"Bruna ficou de fora" é uma crônica que mostra a realidade de muitos escritores. No mundo das letras atual, o que vale são as estratégias para que vendas e leituras sejam de grande sucesso. Sem isso, a grande maioria sente-se exatamente como a vida de quem escreve - e não se diverte, apenas. Quem vive no meio literário, como eu, sabe do que estou falando. Enfim, leiam a crônica e tirem as suas conclusões.
Sunny Lóra
Bruna ficou de fora
No ano passado, eu e os também escritores Reinaldo Santos Neves e Caê Guimarães estivemos em Colatina, Norte do ES, para um bate-papo com o público local. Patrocinados pelo Sesc, compusemos o trio que, sob a chancela de Café Literário, debateu a trajetória do livro, que brota da fértil criação do escritor, passa pela sempre desgastante edição até chegar às livrarias - e, se tudo der certo (e geralmente não dá), chegar ao leitor. Pois é. Esse papo rende boa discussão em qualquer lugar do Brasil. Não foi diferente em Colatina.
Nesta última sexta-feira, recebi um mail de um amigo que me questionou, não sem ironia, se eu havia lido o livro "Vestida para Causar", de uma autora chamada Geisy Arruda. Para os amnésicos, Geisy Arruda é a moça que virou notícia (e ficou famosa) por ter sido vítima de abusos verbais numa faculdade do interior paulista. Fui checar a informação. É à vera. O lançamento teve uma tiragem 30 vezes maior do que a tiragem de "Histórias Curtas para Mariana M", meu último romance, e tem, naturalmente, dezenas de milhares de leitores a mais - tanto que caminha para uma segunda edição. Meu livro percorre - até chegar ao consumidor, se chegar - uma estrada esburacada cheia de curvas perigosas e precipícios. O livro de Geisy faz o percurso em linha reta, numa estrada recém-asfaltada, e a 300 por hora.
E se eu disser que Geisy Arruda é admirável? Como a intelligentsia local reagirá? Talvez seja melhor eu me explicar: ela é admirável porque sabe tirar proveito do Brasil e do interesse da maioria dos brasileiros. Eu não sei - e meus queridos amigos Reinaldo e Caê também não. Escrevemos aquilo que não se quer ler, de modo que caçamos leitores como se eles fossem espécies quase extintas - e para nós talvez sejam. Escondidos em furnas, olham-nos de longe, evitam aproximação. Geisy não precisa caçá-los, não precisa sequer de um estilingue. A simples exposição de seu livro merece mídia e, independentemente de sua qualidade, torna-se best-seller consumido por todo tipo de leitor: do acadêmico (que o lê, às escondidas) ao fofoqueiro profissional, passando pela dondoca, pela estudante e pela manicure.

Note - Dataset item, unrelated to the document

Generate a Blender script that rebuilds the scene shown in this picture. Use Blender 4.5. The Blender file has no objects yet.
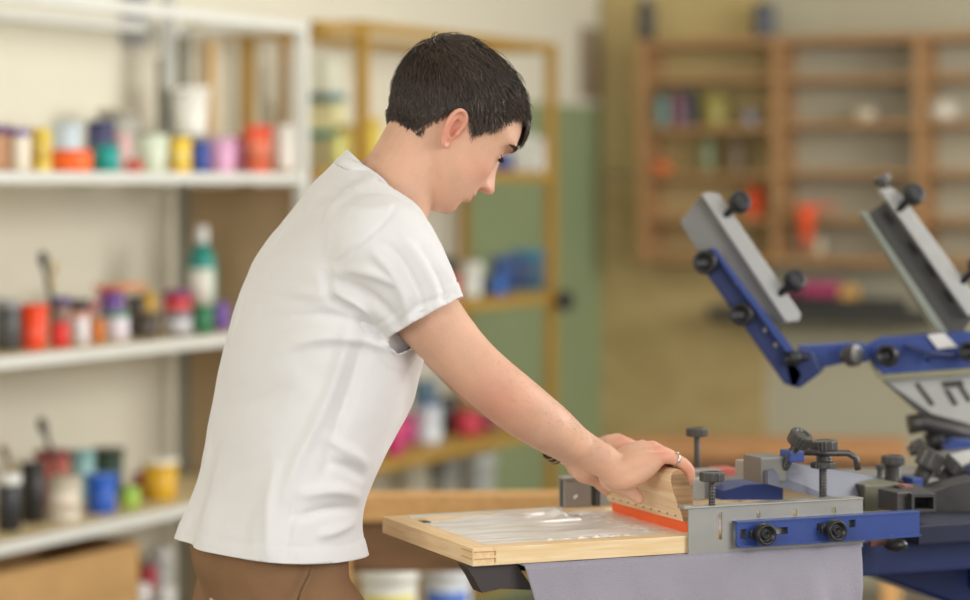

Em meus livros - e também na prosa de Reinaldo e nos versos de Caê - o sexo se faz presente. Às vezes mais estilizado; em algumas passagens, sem a vergonha que o elitiza e o limita. Cenas de sexo são sempre bem-vindas: não conheço leitor que não as aprecie. Segundo o Google, numa das 12 mil menções, o livro de Geisy possui "cenas picantes" e, tenho certeza, garantem seu comércio. No penúltimo livro de Reinaldo Santos Neves, a obra-prima "A Ceia Dominicana", o autor usa e abusa de seu talento para descrever cenas sensuais que se comunicam com "Satyricom", de Petrônio, o poeta latino que morreu há quase 2000 anos. É um espetáculo libertino e intertextual que a maioria dos leitores desta crônica não vai ler. Os poemas de Caê Guimarães são recheados de um erotismo sofisticado, que se oferece ao leitor mais exigente, e que o fazem salivar sem que ninguém esteja olhando. Acredito que Geisy Arruda não tenha a sofisticação de Caê. Também não deve ter lido Petrônio. Imagino que seu livro não se preocupe em dialogar com a literatura clássica. Ela não precisa disso. O diálogo de que ela necessita é com o leitor, e esse ela terá de sobra. Nem precisará participar de Cafés Literários e lamentar-se por não conseguir fazer seu livro chegar ao destino desejado. Nem ela nem Bruna Surfistinha que, por falta de espaço, não entrou na história, mas que, metonimicamente, está nas livrarias, para quem quiser ler. A propósito: eu, Reinaldo e Caê também estamos.